_Your objective:_ Omit every picture and return the rest of the data unaltered.

## BEGIN Source data

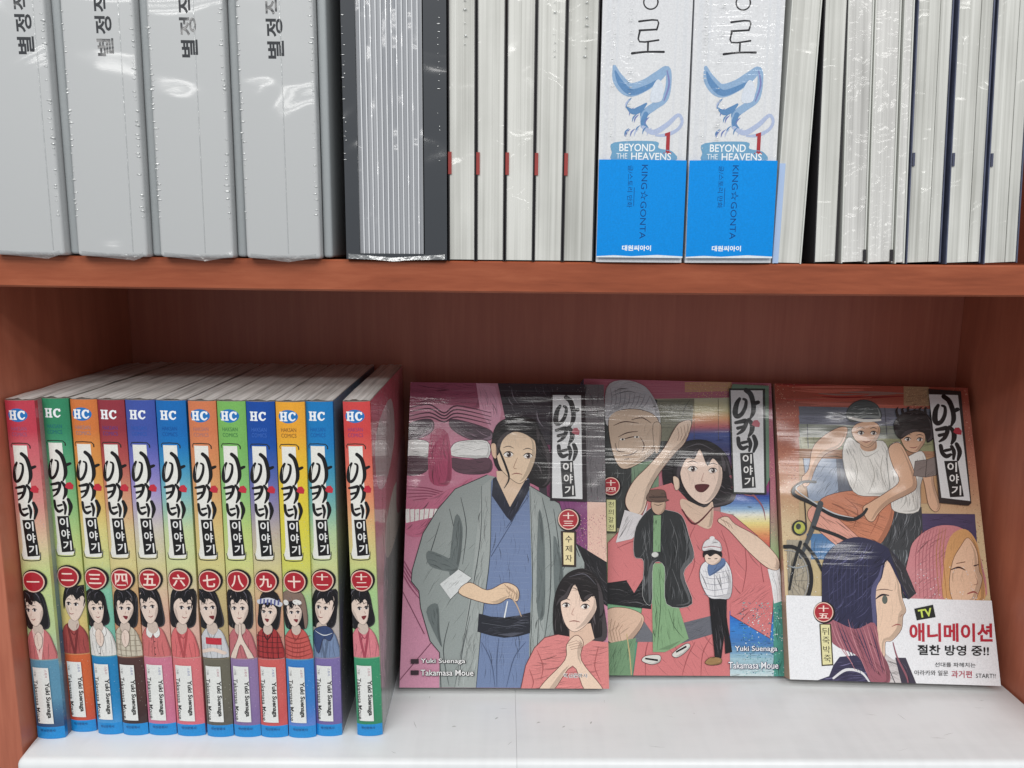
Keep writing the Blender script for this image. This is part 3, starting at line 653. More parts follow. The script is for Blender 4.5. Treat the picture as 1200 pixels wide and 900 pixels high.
def build_volume(d, i):
    t = d['w']; rng = random.Random(100+i)
    root = empty('manga_book', (d['x'], d['y'], 0.15), (0, R(d.get('lean', 0)), 0))
    tag(root, d['lab'], 'book', 'shrink wrapped volumes standing in the lower row')
    A, stops = spine_art(t, d, rng)
    link_mesh('cover', spine_cover_mesh(t, stops), root, M['cover_plain'])
    box('page_block', 0.7, t-0.7, 1.8, D_BOOK-2, 0.6, H_BOOK-0.7, M['pages_top'], root)
    A.build('spine_print', M['print_spine'], lambda u, v, h: Vector((u, -bulge(u, t)-h, v)), root, slices=10)
    if d['no'] in ('一', '十一', '十二'):
        side_art(d, rng).build('front_print', M['print_spine'], lambda u, v, h: Vector((t+h, 2.5+u, v)), root)
    # wrap drawn over the head, gathered in long creases
    rows = []
    for a in range(9):
        y = -1.0+(D_BOOK+1)*a/8
        rows.append([(t*b/8, y+(.5 if b in (0, 8) and a == 0 else 0), H_BOOK+.35+rng.uniform(0, .55)+(.5 if b in (3, 4) else 0)) for b in range(9)])
    sheet_mesh('film_head', rows, M['film_head'], root)
    return root
for i, d in enumerate(VOLS):
    if d['no'] == '十二': d['lean'] = -1.0
    build_volume(d, i)

# ================================================================ lower right: three volumes facing out, leaning back
def face_book(name, label, org, yaw, tilt, roll, w, t, art, board, key):
    """front cover in local x (right) / z (up), thickness towards +y"""
    root = empty(name, org); tag(root, label, 'book', 'shrink wrapped volumes leaning face out')
    ex = Vector((math.cos(yaw), math.sin(yaw), 0)); n = Vector((-math.sin(yaw), math.cos(yaw), 0))
    ez = Vector((0, 0, 1))*math.cos(tilt) + n*math.sin(tilt)
    e1 = ex*math.cos(roll) + ez*math.sin(roll); e2 = -ex*math.sin(roll) + ez*math.cos(roll)
    e3 = e2.cross(e1)*1.0
    m = Matrix((e1, -e3 if e3.y < 0 else e3, e2)).transposed().to_4x4(); m.translation = Vector(org)*MM
    root.matrix_world = m
    bm = bmesh.new()
    bm_box(bm, 0, w, 0, 0.5, 0, H_BOOK); bm_box(bm, 0, w, t-0.5, t, 0, H_BOOK); bm_box(bm, 0, 0.6, 0.52, t-0.52, 0, H_BOOK)
    me = bpy.data.meshes.new('cover'); bm.to_mesh(me); bm.free(); set_ink(me, [(*lin(board), 1)]*len(me.vertices))
    link_mesh('cover', me, root, M['cover_plain'])
    box('page_block', 0.8, w-1.2, 0.7, t-0.7, 0.7, H_BOOK-0.8, M['pages_top'], root)
    art.build('cover_print', M['print_cover_'+key], lambda u, v, h: Vector((u, -h, v)), root)
    return root
def face(A, pts, skin, eyes, mouth, lw=.25):
    """plain generic face: shape, shade under the brow, open eyes, brows, mouth"""
    A.blob(pts, skin, (70, 48, 46), lw)
    n = len(pts); q = pts[n//2-1:n-1] if n > 6 else pts
    for (x, y, w) in eyes:
        A.ellipse(x, y+w*.12, w*.95, w*.5, (240, 236, 230), 14); A.ellipse(x+w*.1, y+w*.1, w*.46, w*.52, (74, 54, 52), 14); A.ellipse(x+w*.1, y+w*.1, w*.22, w*.28, (24, 20, 22), 10); A.ellipse(x-w*.08, y-w*.06, w*.13, w*.13, (246, 246, 246), 8)
        A.brush([(x-w*1.05, y+w*.1), (x-w*.4, y-w*.42), (x+w*.4, y-w*.45), (x+w*1.1, y+w*.02)], [.25, .6, .6, .25], (34, 26, 28)); A.brush([(x-w*.7, y+w*.62), (x, y+w*.7), (x+w*.7, y+w*.58)], [.1, .22, .1], (120, 80, 72))
        A.brush([(x-w*1.1, y-w*1.25), (x, y-w*1.6), (x+w*1.1, y-w*1.2)], [.2, .5, .2], (46, 36, 38))
    A.brush(mouth, [.25, .55, .25], (140, 56, 54))
def folds(A, lines, col, w=.3):
    for l in lines: A.brush(l, [w*.5]+[w]*(len(l)-2)+[w*.4], col, 4)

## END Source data

_Worked answer:_
Keep writing the Blender script for this image. This is part 3, starting at line 653. More parts follow. The script is for Blender 4.5. Treat the picture as 1200 pixels wide and 900 pixels high.
def build_volume(d, i):
    t = d['w']; rng = random.Random(100+i)
    root = empty('manga_book', (d['x'], d['y'], 0.15), (0, R(d.get('lean', 0)), 0))
    tag(root, d['lab'], 'book', 'shrink wrapped volumes standing in the lower row')
    A, stops = spine_art(t, d, rng)
    link_mesh('cover', spine_cover_mesh(t, stops), root, M['cover_plain'])
    box('page_block', 0.7, t-0.7, 1.8, D_BOOK-2, 0.6, H_BOOK-0.7, M['pages_top'], root)
    A.build('spine_print', M['print_spine'], lambda u, v, h: Vector((u, -bulge(u, t)-h, v)), root, slices=10)
    if d['no'] in ('一', '十一', '十二'):
        side_art(d, rng).build('front_print', M['print_spine'], lambda u, v, h: Vector((t+h, 2.5+u, v)), root)
    # wrap drawn over the head, gathered in long creases
    rows = []
    for a in range(9):
        y = -1.0+(D_BOOK+1)*a/8
        rows.append([(t*b/8, y+(.5 if b in (0, 8) and a == 0 else 0), H_BOOK+.35+rng.uniform(0, .55)+(.5 if b in (3, 4) else 0)) for b in range(9)])
    sheet_mesh('film_head', rows, M['film_head'], root)
    return root
for i, d in enumerate(VOLS):
    if d['no'] == '十二': d['lean'] = -1.0
    build_volume(d, i)

# ================================================================ lower right: three volumes facing out, leaning back
def face_book(name, label, org, yaw, tilt, roll, w, t, art, board, key):
    """front cover in local x (right) / z (up), thickness towards +y"""
    root = empty(name, org); tag(root, label, 'book', 'shrink wrapped volumes leaning face out')
    ex = Vector((math.cos(yaw), math.sin(yaw), 0)); n = Vector((-math.sin(yaw), math.cos(yaw), 0))
    ez = Vector((0, 0, 1))*math.cos(tilt) + n*math.sin(tilt)
    e1 = ex*math.cos(roll) + ez*math.sin(roll); e2 = -ex*math.sin(roll) + ez*math.cos(roll)
    e3 = e2.cross(e1)*1.0
    m = Matrix((e1, -e3 if e3.y < 0 else e3, e2)).transposed().to_4x4(); m.translation = Vector(org)*MM
    root.matrix_world = m
    bm = bmesh.new()
    bm_box(bm, 0, w, 0, 0.5, 0, H_BOOK); bm_box(bm, 0, w, t-0.5, t, 0, H_BOOK); bm_box(bm, 0, 0.6, 0.52, t-0.52, 0, H_BOOK)
    me = bpy.data.meshes.new('cover'); bm.to_mesh(me); bm.free(); set_ink(me, [(*lin(board), 1)]*len(me.vertices))
    link_mesh('cover', me, root, M['cover_plain'])
    box('page_block', 0.8, w-1.2, 0.7, t-0.7, 0.7, H_BOOK-0.8, M['pages_top'], root)
    art.build('cover_print', M['print_cover_'+key], lambda u, v, h: Vector((u, -h, v)), root)
    return root
def face(A, pts, skin, eyes, mouth, lw=.25):
    """plain generic face: shape, shade under the brow, open eyes, brows, mouth"""
    A.blob(pts, skin, (70, 48, 46), lw)
    n = len(pts); q = pts[n//2-1:n-1] if n > 6 else pts
    for (x, y, w) in eyes:
        A.ellipse(x, y+w*.12, w*.95, w*.5, (240, 236, 230), 14); A.ellipse(x+w*.1, y+w*.1, w*.46, w*.52, (74, 54, 52), 14); A.ellipse(x+w*.1, y+w*.1, w*.22, w*.28, (24, 20, 22), 10); A.ellipse(x-w*.08, y-w*.06, w*.13, w*.13, (246, 246, 246), 8)
        A.brush([(x-w*1.05, y+w*.1), (x-w*.4, y-w*.42), (x+w*.4, y-w*.45), (x+w*1.1, y+w*.02)], [.25, .6, .6, .25], (34, 26, 28)); A.brush([(x-w*.7, y+w*.62), (x, y+w*.7), (x+w*.7, y+w*.58)], [.1, .22, .1], (120, 80, 72))
        A.brush([(x-w*1.1, y-w*1.25), (x, y-w*1.6), (x+w*1.1, y-w*1.2)], [.2, .5, .2], (46, 36, 38))
    A.brush(mouth, [.25, .55, .25], (140, 56, 54))
def folds(A, lines, col, w=.3):
    for l in lines: A.brush(l, [w*.5]+[w]*(len(l)-2)+[w*.4], col, 4)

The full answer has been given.